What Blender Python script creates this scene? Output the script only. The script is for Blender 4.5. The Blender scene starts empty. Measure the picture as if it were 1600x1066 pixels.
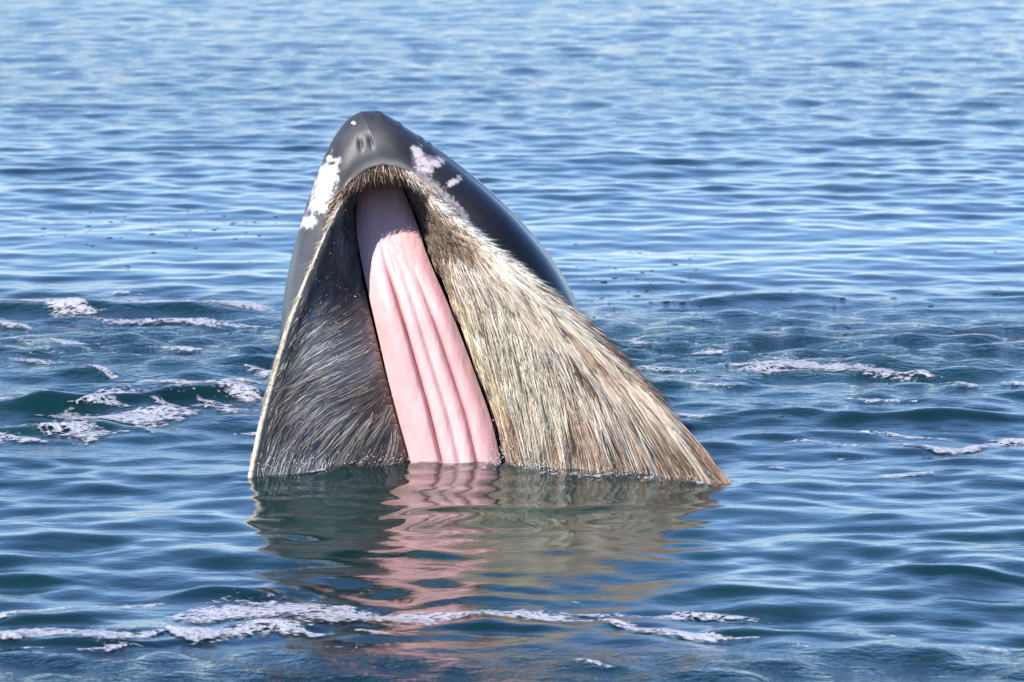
import bpy, math
import numpy as np
from mathutils import Vector, Matrix

rng = np.random.default_rng(7)
scene = bpy.context.scene
COL = scene.collection

# ------------------------------------------------------------------ camera
FPX = 200.0 / 36.0 * 1600.0
CAM = np.array([0.0, -21.0, 3.0])
PITCH = 0.118
cam_d = bpy.data.cameras.new('camera')
cam = bpy.data.objects.new('camera', cam_d)
COL.objects.link(cam)
cam.location = CAM
cam.rotation_euler = (math.pi / 2 - PITCH, 0, 0)
cam_d.lens = 200.0
cam_d.sensor_width = 36.0
cam_d.clip_start = 0.5
cam_d.clip_end = 20000
cam_d.dof.use_dof = True
cam_d.dof.focus_distance = 21.0
cam_d.dof.aperture_fstop = 9.0
scene.camera = cam

# ------------------------------------------------------------------ world, sun, exposure
SUN = np.array([-0.52, -0.52, 0.68])
SUN = SUN / np.linalg.norm(SUN)
world = bpy.data.worlds.new('World')
scene.world = world
world.use_nodes = True
nt = world.node_tree
bg = nt.nodes['Background']
sky = nt.nodes.new('ShaderNodeTexSky')
sky.sky_type = 'NISHITA'
sky.sun_disc = False
sky.sun_elevation = math.asin(SUN[2])
sky.sun_rotation = math.atan2(SUN[0], SUN[1])
sky.air_density = 1.0
sky.dust_density = 0.0
sky.ozone_density = 5.0
wb = nt.nodes.new('ShaderNodeMix')          # cool white balance of the camera
wb.data_type = 'RGBA'; wb.blend_type = 'MULTIPLY'
wb.inputs[0].default_value = 1.0
wb.inputs[7].default_value = (0.89, 0.96, 1.17, 1)
nt.links.new(sky.outputs[0], wb.inputs[6])
nt.links.new(wb.outputs[2], bg.inputs[0])
bg.inputs[1].default_value = 0.112
sl = bpy.data.lights.new('sun', 'SUN')
sun = bpy.data.objects.new('sun', sl)
COL.objects.link(sun)
sl.energy = 5.0
sl.angle = math.radians(0.5)
sl.color = (1.0, 0.95, 0.88)
sun.rotation_euler = Vector(SUN).to_track_quat('Z', 'Y').to_euler()
scene.view_settings.view_transform = 'Standard'
scene.view_settings.look = 'None'
scene.view_settings.gamma = 1.0
scene.view_settings.exposure = 0.72

# ------------------------------------------------------------------ helpers
cp, sp_ = math.cos(PITCH), math.sin(PITCH)


def pix(px, py, Y):
    """world point on the sight line through a photo pixel, at depth Y"""
    px, py, Y = np.broadcast_arrays(np.asarray(px, float), np.asarray(py, float), np.asarray(Y, float))
    a = (px - 800) / FPX
    b = (533 - py) / FPX
    dy = cp + b * sp_
    dz = b * cp - sp_
    k = (Y - CAM[1]) / dy
    return np.stack([CAM[0] + a * k, Y, CAM[2] + dz * k], -1)


def ground(px, py):
    px = np.asarray(px, float); py = np.asarray(py, float)
    a = (px - 800) / FPX
    b = (533 - py) / FPX
    dy = cp + b * sp_
    dz = b * cp - sp_
    k = -CAM[2] / dz
    return CAM[0] + a * k, CAM[1] + dy * k


def herm(ts, P, x):
    """smooth cubic through control points"""
    ts = np.asarray(ts, float); P = np.asarray(P, float)
    m = np.zeros_like(P)
    m[1:-1] = (P[2:] - P[:-2]) / (ts[2:] - ts[:-2])[:, None]
    m[0] = (P[1] - P[0]) / (ts[1] - ts[0]); m[-1] = (P[-1] - P[-2]) / (ts[-1] - ts[-2])
    x = np.clip(np.asarray(x, float), ts[0], ts[-1])
    i = np.clip(np.searchsorted(ts, x, side='right') - 1, 0, len(ts) - 2)
    h = ts[i + 1] - ts[i]
    s = ((x - ts[i]) / h)[..., None]
    h = h[..., None]
    return ((2 * s**3 - 3 * s**2 + 1) * P[i] + (s**3 - 2 * s**2 + s) * h * m[i]
            + (-2 * s**3 + 3 * s**2) * P[i + 1] + (s**3 - s**2) * h * m[i + 1])


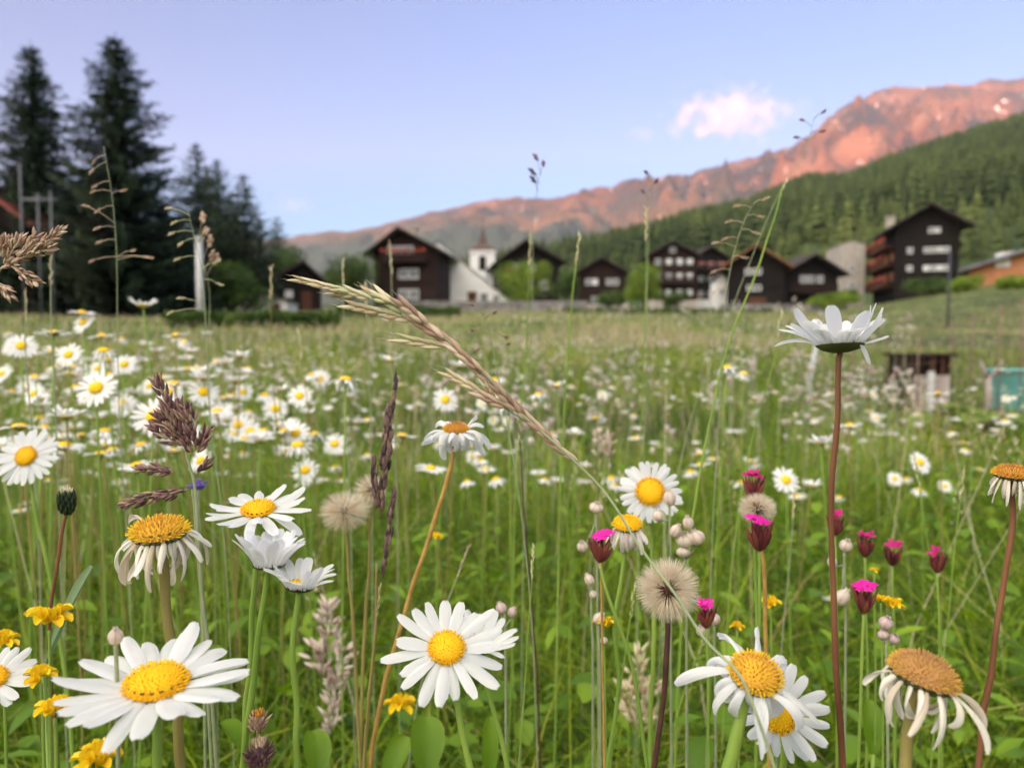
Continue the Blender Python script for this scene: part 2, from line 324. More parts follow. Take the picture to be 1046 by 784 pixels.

______

PROMPT: Only the lines from the start of the records above through the line containing "scene.camera = cam" should be returned, exactly and with both ends, please; the pictures stay out.

SOLUTION TO THIS TASK:
What Blender Python script creates this scene? Output the script only. The script is for Blender 4.5. The Blender scene starts empty. Measure the picture as if it were 1600x1066 pixels.
import bpy, math
import numpy as np
from mathutils import Vector, Matrix

rng = np.random.default_rng(7)
scene = bpy.context.scene
COL = scene.collection

# ------------------------------------------------------------------ camera
FPX = 200.0 / 36.0 * 1600.0
CAM = np.array([0.0, -21.0, 3.0])
PITCH = 0.118
cam_d = bpy.data.cameras.new('camera')
cam = bpy.data.objects.new('camera', cam_d)
COL.objects.link(cam)
cam.location = CAM
cam.rotation_euler = (math.pi / 2 - PITCH, 0, 0)
cam_d.lens = 200.0
cam_d.sensor_width = 36.0
cam_d.clip_start = 0.5
cam_d.clip_end = 20000
cam_d.dof.use_dof = True
cam_d.dof.focus_distance = 21.0
cam_d.dof.aperture_fstop = 9.0
scene.camera = cam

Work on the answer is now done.